Job → Omit the images, then print each record below exactly as it reads.

3D scene scripts
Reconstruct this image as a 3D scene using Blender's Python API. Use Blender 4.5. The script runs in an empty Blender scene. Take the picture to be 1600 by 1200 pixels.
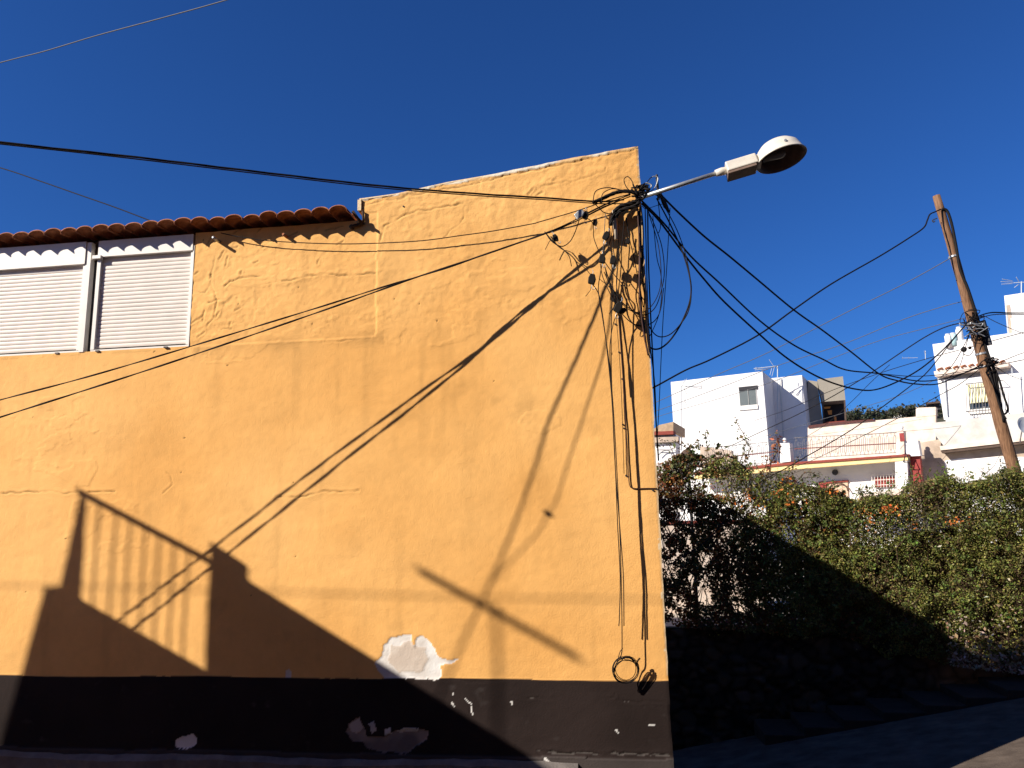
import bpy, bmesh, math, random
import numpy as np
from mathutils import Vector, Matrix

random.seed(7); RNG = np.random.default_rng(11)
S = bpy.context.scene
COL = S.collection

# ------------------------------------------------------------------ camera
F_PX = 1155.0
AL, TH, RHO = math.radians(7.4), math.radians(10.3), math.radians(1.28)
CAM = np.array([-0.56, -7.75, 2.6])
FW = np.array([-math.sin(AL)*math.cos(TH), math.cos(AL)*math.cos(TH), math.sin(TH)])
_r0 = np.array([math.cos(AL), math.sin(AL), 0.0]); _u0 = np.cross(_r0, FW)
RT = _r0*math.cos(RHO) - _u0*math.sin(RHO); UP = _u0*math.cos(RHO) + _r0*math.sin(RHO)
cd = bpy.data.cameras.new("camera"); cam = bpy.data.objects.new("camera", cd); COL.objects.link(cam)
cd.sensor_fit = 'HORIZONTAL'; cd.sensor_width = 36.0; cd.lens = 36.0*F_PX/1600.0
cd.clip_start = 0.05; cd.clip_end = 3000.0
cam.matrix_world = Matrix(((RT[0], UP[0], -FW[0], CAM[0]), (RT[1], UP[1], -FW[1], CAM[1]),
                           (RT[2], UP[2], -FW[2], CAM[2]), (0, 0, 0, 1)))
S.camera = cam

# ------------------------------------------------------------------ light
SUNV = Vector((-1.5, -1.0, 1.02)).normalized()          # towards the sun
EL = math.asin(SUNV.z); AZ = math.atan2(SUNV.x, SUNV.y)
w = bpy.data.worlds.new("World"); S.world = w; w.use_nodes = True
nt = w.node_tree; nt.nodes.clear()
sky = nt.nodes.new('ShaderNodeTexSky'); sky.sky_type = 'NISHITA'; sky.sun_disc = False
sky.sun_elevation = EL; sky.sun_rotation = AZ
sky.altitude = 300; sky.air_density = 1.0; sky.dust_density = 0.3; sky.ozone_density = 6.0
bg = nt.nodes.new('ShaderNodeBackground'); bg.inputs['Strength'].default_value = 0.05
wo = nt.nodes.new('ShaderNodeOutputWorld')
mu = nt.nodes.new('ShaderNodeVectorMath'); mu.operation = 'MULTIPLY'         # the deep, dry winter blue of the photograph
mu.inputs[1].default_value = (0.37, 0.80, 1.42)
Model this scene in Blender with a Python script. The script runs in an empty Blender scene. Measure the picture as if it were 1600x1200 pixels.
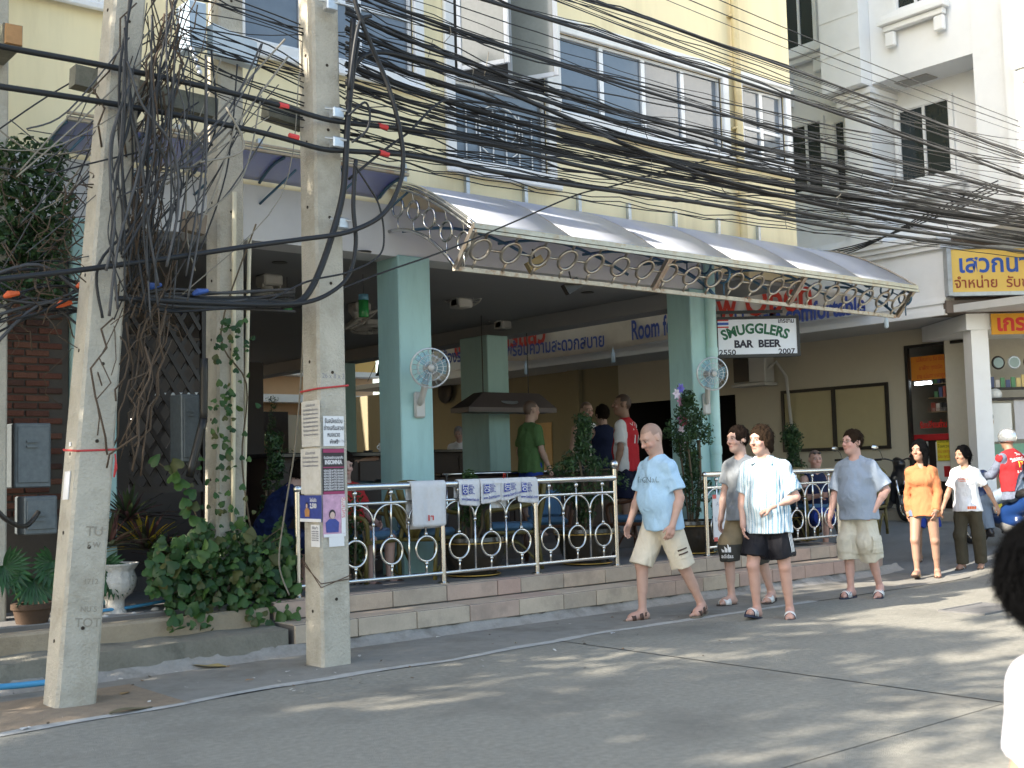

Worked solution →
Reconstruct this image as a 3D scene using Blender's Python API. Use Blender 4.5. The script runs in an empty Blender scene. Take the picture to be 1600 by 1200 pixels.
import bpy, bmesh, math, random
import numpy as np
from mathutils import Vector, Matrix

random.seed(7); RNG = np.random.default_rng(11)
S = bpy.context.scene
COL = S.collection

# ------------------------------------------------------------------ camera
F_PX = 1155.0
AL, TH, RHO = math.radians(7.4), math.radians(10.3), math.radians(1.28)
CAM = np.array([-0.56, -7.75, 2.6])
FW = np.array([-math.sin(AL)*math.cos(TH), math.cos(AL)*math.cos(TH), math.sin(TH)])
_r0 = np.array([math.cos(AL), math.sin(AL), 0.0]); _u0 = np.cross(_r0, FW)
RT = _r0*math.cos(RHO) - _u0*math.sin(RHO); UP = _u0*math.cos(RHO) + _r0*math.sin(RHO)
cd = bpy.data.cameras.new("camera"); cam = bpy.data.objects.new("camera", cd); COL.objects.link(cam)
cd.sensor_fit = 'HORIZONTAL'; cd.sensor_width = 36.0; cd.lens = 36.0*F_PX/1600.0
cd.clip_start = 0.05; cd.clip_end = 3000.0
cam.matrix_world = Matrix(((RT[0], UP[0], -FW[0], CAM[0]), (RT[1], UP[1], -FW[1], CAM[1]),
                           (RT[2], UP[2], -FW[2], CAM[2]), (0, 0, 0, 1)))
S.camera = cam

# ------------------------------------------------------------------ light
SUNV = Vector((-1.5, -1.0, 1.02)).normalized()          # towards the sun
EL = math.asin(SUNV.z); AZ = math.atan2(SUNV.x, SUNV.y)
w = bpy.data.worlds.new("World"); S.world = w; w.use_nodes = True
nt = w.node_tree; nt.nodes.clear()
sky = nt.nodes.new('ShaderNodeTexSky'); sky.sky_type = 'NISHITA'; sky.sun_disc = False
sky.sun_elevation = EL; sky.sun_rotation = AZ
sky.altitude = 300; sky.air_density = 1.0; sky.dust_density = 0.3; sky.ozone_density = 6.0
bg = nt.nodes.new('ShaderNodeBackground'); bg.inputs['Strength'].default_value = 0.05
wo = nt.nodes.new('ShaderNodeOutputWorld')
mu = nt.nodes.new('ShaderNodeVectorMath'); mu.operation = 'MULTIPLY'         # the deep, dry winter blue of the photograph
mu.inputs[1].default_value = (0.37, 0.80, 1.42)
Model this scene in Blender with a Python script. The script runs in an empty Blender scene. Measure the picture as if it were 1600x1200 pixels.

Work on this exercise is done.